En réponse, Google a assuré mercredi que ses pratiques commerciales étaient "conformes à la législation française" et être prêt à "expliquer notre position devant les tribunaux".

Bruno Le Maire, qui avait brandi l'été dernier la menace d'imposer les géants du numérique sur leur chiffre d'affaires en France en dénonçant leurs pratiques d'optimisation fiscale, a prédit que cette action en justice se traduirait par "une sanction qui se chiffre en millions d'euros".

La plainte déposée par la répression des fraudes (DGCCRF) au nom du ministre demande "la cessation des pratiques" d'Apple et "une amende de deux millions d'euros", a précisé une source du ministère de l'Economie.

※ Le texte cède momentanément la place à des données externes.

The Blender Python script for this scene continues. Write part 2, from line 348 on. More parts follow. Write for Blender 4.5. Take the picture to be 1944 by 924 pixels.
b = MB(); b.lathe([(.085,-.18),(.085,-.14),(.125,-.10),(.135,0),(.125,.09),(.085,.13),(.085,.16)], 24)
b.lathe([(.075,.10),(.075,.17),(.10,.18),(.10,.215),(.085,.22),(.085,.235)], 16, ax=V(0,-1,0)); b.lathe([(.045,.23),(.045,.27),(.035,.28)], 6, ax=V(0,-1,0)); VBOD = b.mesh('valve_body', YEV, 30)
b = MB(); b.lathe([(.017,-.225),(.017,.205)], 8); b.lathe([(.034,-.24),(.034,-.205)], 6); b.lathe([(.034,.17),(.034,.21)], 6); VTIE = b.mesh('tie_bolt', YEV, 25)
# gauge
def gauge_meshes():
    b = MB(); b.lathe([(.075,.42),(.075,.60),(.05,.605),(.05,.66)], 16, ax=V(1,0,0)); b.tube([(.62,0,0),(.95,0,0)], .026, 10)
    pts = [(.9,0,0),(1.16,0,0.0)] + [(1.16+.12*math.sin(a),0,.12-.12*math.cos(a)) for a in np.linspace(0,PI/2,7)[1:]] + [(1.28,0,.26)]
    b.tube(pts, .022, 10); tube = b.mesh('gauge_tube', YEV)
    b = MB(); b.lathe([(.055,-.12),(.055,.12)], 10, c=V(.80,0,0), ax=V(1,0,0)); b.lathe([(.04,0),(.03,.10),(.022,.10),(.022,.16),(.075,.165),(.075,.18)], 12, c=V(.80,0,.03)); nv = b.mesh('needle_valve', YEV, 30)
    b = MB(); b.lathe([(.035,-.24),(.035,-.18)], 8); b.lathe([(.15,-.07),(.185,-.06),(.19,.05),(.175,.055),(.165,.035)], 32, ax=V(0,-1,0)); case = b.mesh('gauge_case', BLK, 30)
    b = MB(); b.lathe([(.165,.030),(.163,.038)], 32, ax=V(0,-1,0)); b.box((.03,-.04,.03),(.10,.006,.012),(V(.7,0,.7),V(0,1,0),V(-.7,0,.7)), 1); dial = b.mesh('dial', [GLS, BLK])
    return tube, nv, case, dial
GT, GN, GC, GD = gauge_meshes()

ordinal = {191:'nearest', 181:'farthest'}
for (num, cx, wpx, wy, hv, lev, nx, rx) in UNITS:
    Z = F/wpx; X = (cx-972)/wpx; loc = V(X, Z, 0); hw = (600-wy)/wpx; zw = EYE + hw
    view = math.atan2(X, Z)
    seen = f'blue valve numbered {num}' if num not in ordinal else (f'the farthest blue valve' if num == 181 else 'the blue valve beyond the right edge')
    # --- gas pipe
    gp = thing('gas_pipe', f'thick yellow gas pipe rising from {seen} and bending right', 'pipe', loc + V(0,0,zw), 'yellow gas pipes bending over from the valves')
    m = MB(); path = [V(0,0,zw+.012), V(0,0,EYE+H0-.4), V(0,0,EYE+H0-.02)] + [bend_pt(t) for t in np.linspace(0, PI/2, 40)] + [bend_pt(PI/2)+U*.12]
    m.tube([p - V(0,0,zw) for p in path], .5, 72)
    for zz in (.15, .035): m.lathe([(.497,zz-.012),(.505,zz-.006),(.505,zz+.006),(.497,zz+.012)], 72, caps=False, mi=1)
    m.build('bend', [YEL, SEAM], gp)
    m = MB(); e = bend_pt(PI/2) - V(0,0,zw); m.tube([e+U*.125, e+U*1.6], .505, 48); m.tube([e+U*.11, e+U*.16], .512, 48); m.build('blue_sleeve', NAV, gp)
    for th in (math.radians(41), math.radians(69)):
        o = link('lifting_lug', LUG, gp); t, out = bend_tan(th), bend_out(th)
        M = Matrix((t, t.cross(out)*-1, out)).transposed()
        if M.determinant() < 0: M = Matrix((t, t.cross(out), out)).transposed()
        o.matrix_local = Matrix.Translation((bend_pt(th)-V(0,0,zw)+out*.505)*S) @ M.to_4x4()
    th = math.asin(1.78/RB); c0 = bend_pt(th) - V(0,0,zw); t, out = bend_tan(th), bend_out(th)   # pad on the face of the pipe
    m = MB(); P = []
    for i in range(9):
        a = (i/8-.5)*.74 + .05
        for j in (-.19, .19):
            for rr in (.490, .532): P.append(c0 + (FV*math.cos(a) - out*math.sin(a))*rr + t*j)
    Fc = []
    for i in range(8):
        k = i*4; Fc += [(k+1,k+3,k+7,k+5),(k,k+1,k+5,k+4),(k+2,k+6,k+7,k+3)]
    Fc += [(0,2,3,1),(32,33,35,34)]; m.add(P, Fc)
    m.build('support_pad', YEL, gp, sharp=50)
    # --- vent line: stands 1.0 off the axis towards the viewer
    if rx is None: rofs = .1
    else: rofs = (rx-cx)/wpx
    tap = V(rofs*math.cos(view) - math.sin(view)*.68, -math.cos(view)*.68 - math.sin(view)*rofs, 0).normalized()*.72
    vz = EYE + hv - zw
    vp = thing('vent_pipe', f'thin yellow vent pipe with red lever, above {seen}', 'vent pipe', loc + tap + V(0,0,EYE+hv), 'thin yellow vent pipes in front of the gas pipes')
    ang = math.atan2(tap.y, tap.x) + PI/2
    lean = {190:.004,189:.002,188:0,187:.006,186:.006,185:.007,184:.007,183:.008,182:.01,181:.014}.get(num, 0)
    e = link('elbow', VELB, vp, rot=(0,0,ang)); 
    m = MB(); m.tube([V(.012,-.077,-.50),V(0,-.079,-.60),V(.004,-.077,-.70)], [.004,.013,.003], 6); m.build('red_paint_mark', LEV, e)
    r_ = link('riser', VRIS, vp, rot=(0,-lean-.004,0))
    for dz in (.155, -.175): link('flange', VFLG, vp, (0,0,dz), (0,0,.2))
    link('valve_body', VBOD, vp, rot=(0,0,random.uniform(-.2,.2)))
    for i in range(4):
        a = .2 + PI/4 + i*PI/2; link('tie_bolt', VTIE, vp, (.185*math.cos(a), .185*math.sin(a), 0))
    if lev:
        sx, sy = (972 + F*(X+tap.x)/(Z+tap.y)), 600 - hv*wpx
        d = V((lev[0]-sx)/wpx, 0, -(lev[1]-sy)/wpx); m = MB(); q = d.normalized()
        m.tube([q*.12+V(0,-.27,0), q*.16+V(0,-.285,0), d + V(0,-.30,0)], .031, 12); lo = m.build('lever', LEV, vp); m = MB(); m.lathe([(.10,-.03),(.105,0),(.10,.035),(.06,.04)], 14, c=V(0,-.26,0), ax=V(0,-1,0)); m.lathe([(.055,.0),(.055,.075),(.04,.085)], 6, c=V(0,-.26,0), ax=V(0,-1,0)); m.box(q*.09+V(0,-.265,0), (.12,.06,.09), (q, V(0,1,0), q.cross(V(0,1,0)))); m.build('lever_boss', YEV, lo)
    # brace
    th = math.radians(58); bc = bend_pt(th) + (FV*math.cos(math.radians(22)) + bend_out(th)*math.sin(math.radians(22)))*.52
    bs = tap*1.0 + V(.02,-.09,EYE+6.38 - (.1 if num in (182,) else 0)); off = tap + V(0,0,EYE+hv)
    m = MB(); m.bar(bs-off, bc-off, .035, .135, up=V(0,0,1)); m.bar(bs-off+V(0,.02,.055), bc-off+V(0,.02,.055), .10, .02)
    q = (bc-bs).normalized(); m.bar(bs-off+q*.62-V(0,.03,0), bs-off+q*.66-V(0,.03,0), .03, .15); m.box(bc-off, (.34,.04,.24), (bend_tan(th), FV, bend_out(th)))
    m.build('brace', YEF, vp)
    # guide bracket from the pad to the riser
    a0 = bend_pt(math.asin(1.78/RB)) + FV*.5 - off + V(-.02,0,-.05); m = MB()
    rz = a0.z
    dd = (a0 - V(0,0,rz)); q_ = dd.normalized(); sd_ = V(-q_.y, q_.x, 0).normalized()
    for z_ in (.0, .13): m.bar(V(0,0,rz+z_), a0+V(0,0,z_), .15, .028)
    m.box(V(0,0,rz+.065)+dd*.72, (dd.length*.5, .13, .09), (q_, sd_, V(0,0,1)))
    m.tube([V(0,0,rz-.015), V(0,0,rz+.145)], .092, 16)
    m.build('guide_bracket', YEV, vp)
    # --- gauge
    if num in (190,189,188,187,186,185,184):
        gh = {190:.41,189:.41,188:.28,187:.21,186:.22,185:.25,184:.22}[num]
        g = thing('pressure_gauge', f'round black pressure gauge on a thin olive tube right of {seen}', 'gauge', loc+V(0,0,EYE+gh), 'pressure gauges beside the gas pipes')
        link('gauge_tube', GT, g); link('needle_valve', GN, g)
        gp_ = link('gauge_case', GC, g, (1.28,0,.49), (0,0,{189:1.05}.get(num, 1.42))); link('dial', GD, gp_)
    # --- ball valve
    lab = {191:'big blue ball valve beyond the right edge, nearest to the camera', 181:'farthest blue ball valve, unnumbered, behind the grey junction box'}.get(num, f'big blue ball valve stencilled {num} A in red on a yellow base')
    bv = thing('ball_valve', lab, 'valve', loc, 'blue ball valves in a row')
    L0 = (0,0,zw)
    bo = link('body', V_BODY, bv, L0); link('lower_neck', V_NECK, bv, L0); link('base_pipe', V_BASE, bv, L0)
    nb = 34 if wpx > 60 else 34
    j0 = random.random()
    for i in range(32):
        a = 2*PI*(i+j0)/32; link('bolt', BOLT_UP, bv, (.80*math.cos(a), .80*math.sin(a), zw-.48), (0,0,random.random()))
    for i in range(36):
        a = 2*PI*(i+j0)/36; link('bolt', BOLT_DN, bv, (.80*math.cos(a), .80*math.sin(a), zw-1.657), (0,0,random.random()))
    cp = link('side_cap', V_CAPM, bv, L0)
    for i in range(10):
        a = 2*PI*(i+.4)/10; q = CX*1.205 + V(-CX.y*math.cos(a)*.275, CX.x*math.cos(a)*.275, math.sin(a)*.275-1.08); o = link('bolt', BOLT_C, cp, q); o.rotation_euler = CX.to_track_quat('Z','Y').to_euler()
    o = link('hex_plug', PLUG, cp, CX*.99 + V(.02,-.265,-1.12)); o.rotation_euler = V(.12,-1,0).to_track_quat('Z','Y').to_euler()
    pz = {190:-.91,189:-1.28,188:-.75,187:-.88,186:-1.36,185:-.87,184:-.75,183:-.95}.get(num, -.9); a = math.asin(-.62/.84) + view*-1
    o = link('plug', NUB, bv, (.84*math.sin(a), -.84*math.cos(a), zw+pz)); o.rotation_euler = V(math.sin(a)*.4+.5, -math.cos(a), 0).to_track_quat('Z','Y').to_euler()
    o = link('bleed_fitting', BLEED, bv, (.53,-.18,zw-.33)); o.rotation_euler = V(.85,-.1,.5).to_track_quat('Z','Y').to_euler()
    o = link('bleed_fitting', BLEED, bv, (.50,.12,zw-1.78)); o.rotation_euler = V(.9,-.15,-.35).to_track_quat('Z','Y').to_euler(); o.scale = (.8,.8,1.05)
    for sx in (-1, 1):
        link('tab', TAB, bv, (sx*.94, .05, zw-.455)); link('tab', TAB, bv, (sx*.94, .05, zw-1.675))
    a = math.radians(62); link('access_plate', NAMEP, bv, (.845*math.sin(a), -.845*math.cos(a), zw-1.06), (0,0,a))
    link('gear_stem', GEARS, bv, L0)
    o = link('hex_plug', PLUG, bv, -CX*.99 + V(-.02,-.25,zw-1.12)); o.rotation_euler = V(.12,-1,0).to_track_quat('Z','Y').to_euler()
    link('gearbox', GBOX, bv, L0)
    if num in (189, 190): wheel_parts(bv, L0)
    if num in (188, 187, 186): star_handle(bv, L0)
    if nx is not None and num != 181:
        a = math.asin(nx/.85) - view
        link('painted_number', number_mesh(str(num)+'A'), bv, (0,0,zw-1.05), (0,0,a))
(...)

Apple a dégagé plus de 20 milliards de dollars de bénéfices rien qu'au quatrième trimestre 2017.

La procédure déclenchée par le gouvernement rejoint une procédure entamée il y a 18 mois par Nexedi, une PME informatique située dans le nord de la France, qui a attaqué Apple pour pratiques commerciales abusives et doit retrouver le géant à la pomme le 31 mai prochain devant le tribunal de commerce de Paris.

Cette PME reproche à Apple de lui imposer d'utiliser certaines de ses briques logicielles dans ses applications si elle veut que celles-ci soient référencées dans l'App Store.

"Nous sommes très heureux et très rassurés que Bruno Le Maire ait réagi" sur cette question, a déclaré son PDG Jean-Paul Smets à l'AFP. "Nous attendons beaucoup de cette procédure et nous ne sommes pas seuls", a-t-il ajouté.

La plainte du ministre intervient à un moment où les craintes d'une guerre commerciale se multiplient après la décision de Donald Trump de taxer les importations d'acier et d'aluminium, même si Bercy dément tout lien. Avant Google et Apple, c'est Amazon qui avait été assigné en décembre dernier par la France devant le tribunal de commerce de Paris pour "déséquilibre significatif dans les relations commerciales" avec les entreprises qui vendent sur sa plate-forme en France.

Le secrétaire d'Etat au numérique Mounir Mahjoubi a souvent évoqué les "prisons dorées" dans lesquelles se trouveraient les internautes, qui ont bien souvent accès à des services et des contenus de facto filtrés par ces groupes américains.

Les géants du numérique sont déjà la cible de multiples accusations sur leurs pratiques d'optimisation fiscale. La Commission européenne compte présenter à Bruxelles le 21 mars ses premières propositions sur la fiscalité du numérique, qui doivent être évoquées par les chefs d'Etat ou de gouvernement de l'UE au cours d'un sommet les 22 et 23 mars dans la capitale européenne. 

Apple est également visé en France par une enquête judiciaire, ouverte début janvier, pour "obsolescence programmée". Quant à Google, il a été condamné fin juin par l'UE à une amende record de 2,42 milliards d'euros en raison de pratiques jugées anticoncurrentielles. La Commission européenne l'accuse d'abuser de sa position dominante dans la recherche en ligne pour favoriser son service "Google Shopping".